At least that’s the hope for the upcoming MoSAIC competition, put on by the Israeli military’s research directorate and the Pentagon’s Irregular Warfare Technical Support Directorate (IWTSD). The idea is to put the latest urban warfare technology to the test, and to see which systems might work in concert with one another in one of the military’s most fraught combat scenarios.

“It is evident that there will be no single technological solution but rather a toolbox of scalable, layered, modular, and multi-functional capabilities to enable operators to remotely and autonomously perform the full range of indoor missions,” the MoSAIC website reads.

The “physical testbed” demonstration portion of the competition will be held next week in Yeruham in the Negev Desert in southern Israel.

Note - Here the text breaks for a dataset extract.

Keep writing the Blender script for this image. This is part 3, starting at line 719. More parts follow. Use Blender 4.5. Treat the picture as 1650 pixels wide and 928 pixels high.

For the US, it’s a chance to see some Israeli tech that’s already been proven in urban combat, including some tech that is generally classified but has received permission to compete.

“These systems have proved their capabilities and are now being upgraded as the challenges get more complicated,” a defense source here said.

Tal Inbar, a senior Israeli analyst specializing in unmanned systems, told Breaking Defense Israeli firms have “developed drones, ground robots and auxilery systems that can detect targets in confined areas and attack them either by integral systems or by sharing data with other robotic systems.”

Those capabilities would cover a few of those sought by the competition. The official list says tech should deal with one of five challenges: indoor navigation, room mapping, human/object tagging, tactical robotic systems and human presence detection.

That last one, human presence detection, means the ability to “sense” through walls. One of the Israeli firms involved in the competition, CAMERO-TECH, for instance, makes a device that a soldier can place against the wall that can “see” through to the other side an point out potential threats. (A version of this tech was featured in the French espionage series The Bureau.)

CAMERO-TECH is one of about 40 competitors in the program, according to MoSAIC’s website, from large firms to individuals to Israeli and American university research groups.

The companies are competing for a total of $600,000, divided into each of the five mini-challenges. Perhaps more importantly, winners will gain access to US and Israeli government officials and will accepted into a prestigious start-up program from the Merge Institute in California.